It's time for part three of the series-within-a-series featuring the myth of Apollon and the raven. The previous parts were the constellation Corvus: the Raven, and the Constellation Crater: the Cup. This third installment is about the longest constellation we still recognize as a constellation today: Hydra, or the sea-serpent.


To recap the story of Apollon and the raven: the raven (or crow) was in service to Apollon, and was sent out on an errant for the Theos. He was asked to bring water to Him, but instead, he paused in his quest. Most commonly it is assumed is that he stopped for a meal of figs. When the raven returned without water, Apollon questioned him. Instead of giving a straight answer, the raven lied, and said he had been kept from the water by a snake. In some accounts, he actually had a snake in his talons as he said this. Apollon, however, saw that the raven was lying, and flung the raven, the krater with which the raven was supposed to collect water, as well as the snake into the sky, where they remain to this day.

Roman author Gaius Julius Hyginus (64 BC - 17 AD) talks about the serpent's continued function in his Astronomica:

"This is the sign on which the Crow sits and over which the Bowl is placed. [...] As long as the figs are ripening, the crow cannot drink, because on those days he has a sore throat. So when the god wished to illustrate the thirst of the crow, he put the bowl among the constellations, and placed the water-snake underneath to delay the thirsty crow. For the crow seems to peck at the end of its tail to be allowed to go over to the bowl." [2.40]


Another hydra the constellation is associated with is the Hydra vanquished by Hēraklēs as his second labour. After his victory over the Nemean lion, Hēraklēs is send off to handle another sticky problem: the Lernaean Hydra, who was raised from the earth by Hera just to end the life of Hēraklēs. The Lernaean Hydra (Λερναία Ὕδρα) was the offspring of Typhon, and layered in the swampy lake of Lerna. He realized he would need help for this labour, and asked it of his nephew Iolaus (Ἰόλαος). Together they devised a plan: Hēraklēs would cut off the heads, and Iolaus would sear the stumps shut, in this way, the heads could not regenerate. When Hēraklēs returns to Eurystheus after completing the labour, the king decrees that, because Hēraklēs could not have completed the labour without the help of Iolaus, the labour will not count against his total, and he will have to do an extra one to fulfill his debt.

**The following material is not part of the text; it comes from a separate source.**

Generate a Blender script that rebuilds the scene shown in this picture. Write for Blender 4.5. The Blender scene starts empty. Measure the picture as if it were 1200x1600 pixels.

On the hydra, Pausanias writes in his 'History of Greece'. He speaks of the birth place of the hydra, and of his alleged number of heads:

"At the source of the Amymone grows a plane tree, beneath which, they say, the hydra (water-snake) grew. I am ready to believe that this beast was superior in size to other water-snakes, and that its poison had something in it so deadly that Heracles treated the points of his arrows with its gall. It had, however, in my opinion, one head, and not several. It was Peisander76 of Camirus who, in order that the beast might appear more frightful and his poetry might be more remarkable, represented the hydra with its many heads." [2.37.4]


Constellations are often associated with the constellations they are surrounded with, and with no constellation this is clearer than with Hydra. Aratos, a Hellenic poet who flourished in Macedonia in the early third century BC, speaks best of Hydra in regards to his surrounding constellations in his 'Phaenomena':

"Another constellation trails beyond, which men call the Hydra. Like a living creature it winds afar its coiling form. Its head comes beneath the middle of the Crab, its coil beneath the body of the Lion, and its tail hangs above the Centaur himself. Midway on its coiling form is set the Crater, and at the tip the figure of a Raven that seems to peck at the coil." [443]


The constellation Hydra is visible at latitudes between +54° and −83°, and best visible at 21:00 (9 p.m.) during the month of April.